この映像は、日本テレビのご厚意により、本ホームページへの掲載を認めてもらいました。日本テレビの許可なく複製等することを固く禁止します。これに違反した場合は、日本テレビほかの制作寄与者の権利を侵害することになり、刑事・民事において罰せられます。

 この時までの浜口選手は、1回戦から3回戦を無失点での3試合連続フォール勝ち。準決勝は5月のワールドカップで負けたオヘネワ・アクフォ(カナダ)を1−0、1−0で撃破。この決勝戦の第1ピリオドも、1点を先制されながら、その15秒後に3−1と逆転するなど絶好調だった。

 バッティングのあと、10秒ほどの試合がストップしたが、弱気なところを見せずに試合再開。その約15秒後に出血がひどくなり、鼻血をしっかり拭いて
(左写真)試合再々開となった。しかし、1点を2度取られてピリオド・スコア1−1とされ、第3ピリオドも落として銀メダルに終わった。試合後、鼻血が試合に与えた影響を問われ、「まったくありません」と答えていた。
 
 今泉常務は「浜口選手は、抗議も負けた言い訳も一切しなかった。順位の入れ替えや、ズラテバの資格のはく奪を要望するものではない」と強調し、「女子レスリングの発展のためにも、今後、こうした行為に対しては断固たる処置をとってくれるように要望したい」と、今回の行動に関する日本協会の真意を説明。「本人が平気な顔をしていたし、会場では簡単に考えていた。重傷だということが分かり、本人と両親に申し訳ない気持ちでいっぱい。何らかの行動を起こさなければ申し訳ない」と話した。

 浜口選手は、日本協会の木名瀬重夫・女子専任コーチを通じ、「私はレスリングが大好きです。私は今回の試合でのケガがとても痛く、つらい思いをしましたが、将来を目指す少年少女レスラーに同じ思いをさせたくありません。今は心と体を休め、1日も早くケガを直し、北京オリンピックを目指し、大好きなレスリングに励みたい。ご心配をかけて申し訳ありませんでした」とのメッセージを送った。

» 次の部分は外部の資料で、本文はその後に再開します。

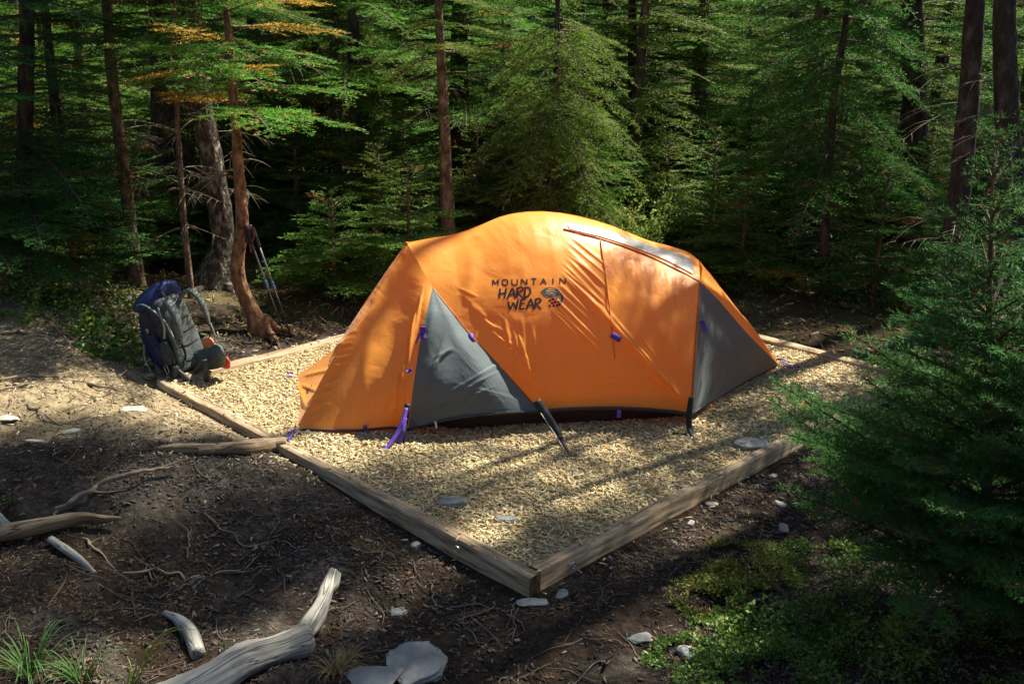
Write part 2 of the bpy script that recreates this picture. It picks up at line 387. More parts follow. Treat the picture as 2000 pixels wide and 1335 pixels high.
def axis(lo, hi, fine0, fine1, st, g=1.09):
    a = list(np.arange(fine0, fine1+1e-6, st)); s = st
    while a[-1] < hi: s *= g; a.append(a[-1]+s)
    s = st
    while a[0] > lo: s *= g; a.insert(0, a[0]-s)
    return np.array(a)
gx = axis(-120, 120, -5, 4.5, .03); gy = axis(-60, 160, 2.2, 9.8, .03)
X, Y = np.meshgrid(gx, gy); Z = hground(X, Y)
nv = len(gx)
i = np.arange(len(gy)-1)[:, None]*nv+np.arange(nv-1)[None]
q = np.stack([i, i+1, i+1+nv, i+nv], -1).reshape(-1, 4)
def ground_mat():
    m, nt, out = nodes('forest_soil')
    tc = N(nt, 'ShaderNodeTexCoord'); geo = N(nt, 'ShaderNodeNewGeometry')
    L = nt.links.new
    def noise(scale, det=8, dist=0): 
        n = N(nt, 'ShaderNodeTexNoise'); n.inputs['Scale'].default_value = scale; n.inputs['Detail'].default_value = det; n.inputs['Distortion'].default_value = dist; n.inputs['Roughness'].default_value = .65
        L(tc.outputs['Object'], n.inputs['Vector']); return n.outputs['Fac']
    def ramp(f, st):
        r = N(nt, 'ShaderNodeValToRGB'); e = r.color_ramp.elements; e[0].position, e[0].color = st[0][0], rgb(st[0][1]); e[1].position, e[1].color = st[-1][0], rgb(st[-1][1])
        for p, c in st[1:-1]: e.new(p).color = rgb(c)
        L(f, r.inputs[0]); return r.outputs[0]
    def mix(f, a, b):
        x = N(nt, 'ShaderNodeMix', data_type='RGBA'); L(f, x.inputs['Factor']); L(a, x.inputs[6]); L(b, x.inputs[7]); return x.outputs[2]
    a = N(nt, 'ShaderNodeAttribute'); a.attribute_name = 'Col'; sp = N(nt, 'ShaderNodeSeparateColor'); L(a.outputs['Color'], sp.inputs[0])
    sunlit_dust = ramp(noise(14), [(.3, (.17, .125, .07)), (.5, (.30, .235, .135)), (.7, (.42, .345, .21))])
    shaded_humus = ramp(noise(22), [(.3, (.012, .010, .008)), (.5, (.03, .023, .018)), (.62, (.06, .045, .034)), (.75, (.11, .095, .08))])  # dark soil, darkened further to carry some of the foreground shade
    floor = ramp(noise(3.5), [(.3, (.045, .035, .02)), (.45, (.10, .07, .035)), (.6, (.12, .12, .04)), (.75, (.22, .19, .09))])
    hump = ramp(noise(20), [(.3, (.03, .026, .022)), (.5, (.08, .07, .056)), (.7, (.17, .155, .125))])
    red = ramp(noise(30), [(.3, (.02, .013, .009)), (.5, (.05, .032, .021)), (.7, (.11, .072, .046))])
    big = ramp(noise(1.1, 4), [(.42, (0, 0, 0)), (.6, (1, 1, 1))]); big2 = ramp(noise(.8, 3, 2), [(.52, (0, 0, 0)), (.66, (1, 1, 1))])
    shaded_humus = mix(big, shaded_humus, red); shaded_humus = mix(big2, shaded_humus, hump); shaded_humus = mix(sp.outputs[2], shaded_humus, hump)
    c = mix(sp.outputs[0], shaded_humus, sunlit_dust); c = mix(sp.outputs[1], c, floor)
    p = N(nt, 'ShaderNodeBsdfPrincipled'); p.inputs['Roughness'].default_value = .95; p.inputs['Specular IOR Level'].default_value = .1
    L(c, p.inputs['Base Color'])
    b = N(nt, 'ShaderNodeBump'); b.inputs['Strength'].default_value = 1.0; b.inputs['Distance'].default_value = .045; L(noise(26, 12), b.inputs['Height']); L(b.outputs[0], p.inputs['Normal'])
    L(p.outputs[0], out.inputs[0]); return m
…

 母・初枝さんは、まだ話も満足にできない京子選手に代わり、「レスリングは危険のないすばらしいスポーツ。こうした乱暴な行為が認められることがあってはなりません」と話した。

 レスリングは、ルール第49条に「頭突き」を禁止する条項があり、第55条には「すべての場合において、意識的なヘッディングや乱暴な行為を犯したレスラーは、その行為の重大性を理由に審判団の判断で失格に処せられ、同時に全競技会から失格となり、順位につく権利をはく奪される」と明記されている。

 ビデオをチェックすれば、「意識的なヘッディング」とみなされた可能性があったプレーだが、セコンドが審判に抗議することも禁止されている。今大会では、セコンドが抗議でマットステージに上がった場合はイエローカードが出されることになっていたため、審判の判断に強く抗議できなかった。また、日本の根性主義に基づく「痛くてもがまんしろ!」という姿勢があったことも認め、セコンドについていた金浜良コーチ(ジャパンビバレッジ)は、「今後は、(インジュリータイムとして)認められる時間いっぱい休むようなことも必要」と話した。

 第56条には、審判によって試合結果が著しくゆがめられた場合は、FILA理事の同意の下でビデオを検証し、当該審判員の降格、あるいは免職という規定があるが、いかなる場合であっても試合の結果変更はされないことになっており、今回の日本協会の抗議(要望提出)によって、ズラテバの反則負け等に結果が変更されることは、ルール上、ありえない。